In 2017, FEMA chose the U.S. inland flood and storm surge models of Boston-based catastrophe modeling firm AIR Worldwide, a unit of Verisk Analytics Inc., to assess the National Flood Insurance Program’s overall risk and potential payouts to property owners and help the NFIP evaluate actuarially sound rates and assess the effects of major flooding events in real time.

In the past, underwriting of flood risk has revolved around antiquated government resources such as FEMA’s 100- and 500-year floodplain maps, and the vulnerability of properties was generally determined based on whether they were located inside or outside these zones, experts say.

“Mother Nature doesn’t listen to us,” said Marc Treacy, Chicago-based managing director of flood insurance programs for ISO, a Jersey City, New Jersey-based unit of Verisk. “It stops where it wants to stop. It’s been a push to start thinking about flooding as a true catastrophe, where I don’t think it had been in the past. As we’ve seen more and more losses from flooding, they’re starting to think about it in a similar fashion as they do hurricanes and earthquakes because we need to start planning ahead for it.”

FEMA’s 100-year floodplain maps failed to capture 75% of flood damages from five serious floods from 19992009, none of which reached the threshold of a 100-year event, according to an analysis published by researchers at Rice University and Texas A&M University at Galveston in September.

“They haven’t been revisited in many years.

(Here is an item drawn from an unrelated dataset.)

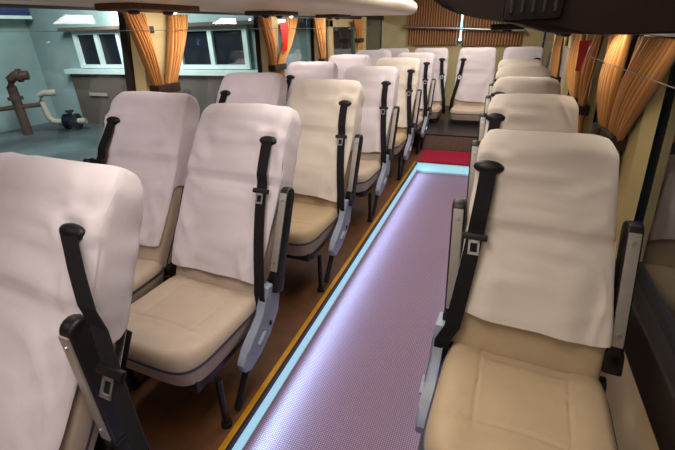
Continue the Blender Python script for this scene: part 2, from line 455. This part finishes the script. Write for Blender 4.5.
labR = ['single white-covered seat in right foreground with two raised armrests and tan cushion',
        'single seat on the right directly behind the right foreground seat',
        'third single seat along the right wall, black belt guide just showing',
        'fourth single seat along the right wall, only its white top showing',
        'fifth single seat along the right wall, last before the rear row']
ROWR = [1.06, 1.80, 2.48, 3.2, 3.93]
for i, y in enumerate(ROWR):
    make_seat(labR[i], (.178, y, 0), w=.44, ch=.45, L=.70, rec=21, tw=.83, lean=-.062, armx=-.026, tg=.835, army=.02, bo=.06, rz=math.radians(-3), belt=-1, arms=(-1,1) if i==0 else (-1,), panel=-1, warm=True, seed=i+21, hi=i<2,
              apron=.21, group='single seats on the right')
# rear bench row, on the step
ZS = .18
for lab, x, b, ar in (('white-covered seat in left corner of the rear row', -1.50, -1, (-1,)),
                  ('rear row seat left of the gap between the belts', -.955, 1, (1,)),
                  ('reclined rear row seat facing down the aisle, beige cushion fully in view', -.33, -1, (-1,)),
                  ('white-covered seat in right corner of the rear row', .24, 1, (1,))):
    make_seat(lab, (x, 6.02, ZS), w=.49, ch=.17, L=.79, rec=14, belt=b, arms=(), panel=0, seed=int(x*10)+40, rear=True, group='rear row seats')

# ------------------------------------------------------------------ shell
XL, XR = -1.885, .50
YB, YF, ZC = 6.95, -1.6, 1.95
struct('floor', bx(XL, -.775, YF, 4.95, -.05, 0), M['platform'])
struct('floor_right', bx(-.055, XR, YF, 4.95, -.05, 0), M['platform'])
struct('floor_rear', bx(-.775, -.055, 4.36, 4.95, -.05, 0), M['platform'])
struct('floor_aisle', bx(-.76, -.07, YF, 4.37, -.16, -.11), M['aisle'])
struct('trim_1', bx(-.775, -.752, YF, 4.36, -.03, .006, .002), M['gold'])
struct('trim_2', bx(-.078, -.055, YF, 4.36, -.03, .006, .002), M['gold'])
struct('trim_3', bx(-.752, -.741, YF, 4.36, -.02, .004), M['blackline'])
struct('trim_4', bx(-.097, -.078, YF, 4.36, -.02, .004), M['blackline'])
struct('wall_aisle_left', bx(-.775, -.745, YF, 4.36, -.12, -.02), M['lip'])
struct('wall_aisle_right', bx(-.085, -.055, YF, 4.36, -.12, -.02), M['lip'])
struct('wall_aisle_end', bx(-.76, -.07, 4.345, 4.375, -.12, -.004), M['lip'])
struct('step', bx(XL, XR, 4.95, YB, -.05, ZS), M['stepfloor'])
struct('step_riser', bx(-.79, -.05, 4.938, 4.952, .0, ZS-.02), M['riser'])
c = link('carpet', bx(-.745, -.085, 4.378, 4.86, 0, .008, .003), M['red'])
tag(c, 'dark red carpet piece at the far end of the lit aisle, before the step', 'carpet')
for lab, b in (('cyan light strip along the left edge of the sunken aisle', (-.7455,-.7425,YF,4.34,-.092,-.024)),
               ('cyan light strip along the right edge of the sunken aisle', (-.0875,-.0845,YF,4.34,-.092,-.024)),
               ('cyan light strip across the far end of the sunken aisle', (-.735,-.095,4.342,4.3455,-.09,-.01))):
    tag(link('light_strip', bx(*b), M['led'], smooth=False), lab, 'light strip')

struct('wall_back', bx(XL, XR, YB, YB+.05, -.1, ZC), M['cream'])
struct('wall_front', bx(XL, XR, YF-.05, YF, -.2, ZC), M['cream'])
struct('ceiling', bx(XL-.05, XR+.05, YF, YB, ZC, ZC+.05), M['ceil'])
struct('wall_left', bx(XL-.04, XL, YF, YB, -.1, .68), M['lowerwall'])
struct('wall_left_upper', bx(XL-.04, XL, YF, YB, 1.52, ZC), M['cream'])
struct('wall_right', bx(XR, XR+.04, YF, YB, -.1, .47), M['lowerwall'])
struct('wall_right_upper', bx(XR, XR+.04, YF, YB, 1.33, ZC), M['cream'])
struct('trim_5', bx(XR-.035, XR+.04, YF, YB, .45, .585, .01), M['darktrim'])
struct('trim_6', bx(XL-.04, XL+.02, YF, YB, .66, .70, .006), M['darktrim'])
struct('trim_7', bx(XL-.04, XL+.03, YF, YB, 1.475, 1.53, .006), M['darktrim'])
struct('trim_8', bx(XR-.015, XR+.03, YF, YB, 1.29, 1.34, .006), M['darktrim'])

# pillars (leaning a little, as the bodywork does)
def pillar(name, X, y0b, y1b, y0t, y1t, zb, zt, th, m):
    bm = bmesh.new(); s = 1 if X < 0 else -1
    vs = []
    for (ya,yb,z) in ((y0b,y1b,zb),(y0t,y1t,zt)):
        vs.append([bm.verts.new(q) for q in ((X,ya,z),(X,yb,z),(X+s*th,yb-.03,z),(X+s*th,ya+.03,z))])
    for k in range(4): bm.faces.new((vs[0][k],vs[0][(k+1)%4],vs[1][(k+1)%4],vs[1][k]))
    bm.faces.new(vs[0][::-1]); bm.faces.new(vs[1])
    return struct(name, bm, m)
pl = [(1.72,1.92,1.84,2.12),(3.12,3.32,3.16,3.44),(4.22,4.42,4.25,4.5),(5.75,5.95,5.78,5.98)]
for i,(a,b,c_,d) in enumerate(pl):
    pillar('trim_%d'%(10+i), XL, a,b,c_,d, .75, 1.5, .05, M['pillar'])
pr = [(1.50,1.74,1.66,1.92),(2.45,2.68,2.66,2.92),(3.55,3.75,3.7,3.95),(4.8,5.0,4.9,5.1)]
for i,(a,b,c_,d) in enumerate(pr):
    pillar('trim_%d'%(20+i), XR, a,b,c_,d, .58, 1.31, .035, M['pillar'])
    
def quad(x, ya, yb, za, zb):
    bm = bmesh.new(); bm.faces.new([bm.verts.new(q) for q in ((x,ya,za),(x,yb,za),(x,yb,zb),(x,ya,zb))]); return bm
# window glass
edges = [YF]+[ (a+b)/2 for a,b,_,_ in pl]+[YB]
for i in range(len(edges)-1):
    w_ = struct('window_%d'%(i+1), quad(XL-.018, edges[i]+.0, edges[i+1]-.0, .68, 1.5), M['glassL'])
edges = [YF]+[ (a+b)/2+.06 for a,b,_,_ in pr]+[YB]
for i in range(len(edges)-1):
    struct('window_%d'%(i+11), quad(XR+.014, edges[i], edges[i+1]-.01, .57, 1.32), M['glassR'])
    if i: struct('trim_%d'%(30+i), bx(XR+.004, XR+.02, edges[i]-.03, edges[i]+.03, .57, 1.32), M['darktrim'])
# dark edge of the window bays on the left
for i,(a,b,c_,d) in enumerate(pl):
    pillar('trim_%d'%(40+i), XL-.012, a-.05,a+.03,c_-.05,c_+.03, .75, 1.5, .015, M['darktrim'])
# cream inner frame of the fourth left window
bm = bmesh.new()
for b in ((4.62,4.74,.8,1.46),(5.60,5.72,.8,1.46),(4.62,5.72,1.38,1.47)):
    box(bm, (XL+.012,(b[0]+b[1])/2,(b[2]+b[3])/2), (.03,b[1]-b[0],b[3]-b[2]), bev=.006)
struct('window_frame', bm, M['cream'])

# ------------------------------------------------------------------ luggage racks
def rack(name, label, prof, y0, y1, m, lowm=None):
    r = thing(name, label, 'luggage rack', (0,0,0))
    bm = bmesh.new(); prism(bm, prof, 'y', y0, y1, bev=.012); link('rack_shell', bm, m, r, angle=math.radians(35)); return r
def arc(cx,cz,rx,rz,a0,a1,n=9):
    return [(cx+rx*math.cos(math.radians(a0+(a1-a0)*k/(n-1))), cz+rz*math.sin(math.radians(a0+(a1-a0)*k/(n-1)))) for k in range(n)]
rl = rack('luggage_rack', 'long cream luggage rack above the left windows', [(XL+.005,1.485),(-1.0,1.465)]+arc(-.90,1.525,.07,.06,-90,60)+[(-1.0,1.70),(XL+.005,1.86)], -.8, 4.35, M['rack'])
link('light_rail', bx(-.885,-.86,-.7,4.3,1.585,1.60,.004), M['rack'], rl)
rr = rack('luggage_rack', 'luggage rack overhead on the right, its shade coloured in as dark brown', [(XR-.005,1.338),(.135,1.341),(.06,1.346),(.018,1.360),(-.022,1.366),(-.054,1.371),(-.083,1.378),(-.109,1.388),(-.130,1.402),(-.145,1.43),(-.15,1.47),(-.14,1.55),(-.10,1.64),(.0,1.78),(XR-.005,1.84)], .8, 5.6, M['rackshade'])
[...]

And as populations grow and change, it affects surrounding topography, and the flood risk can be very, very different compared to when those insurance rate maps were originally adopted,” said Jeff Tennis, project team lead for property analytics for Lockton Cos. L.L.C. in Kansas City, Missouri.

“The FEMA mapping has historically been poor, and it’s not necessarily FEMA’s fault,” said John Burkholder, risk and insurance director for Tampa International Airport. “It’s the fact that FEMA’s hands are tied by Congress and they’ve lacked technology to be able to provide good data.”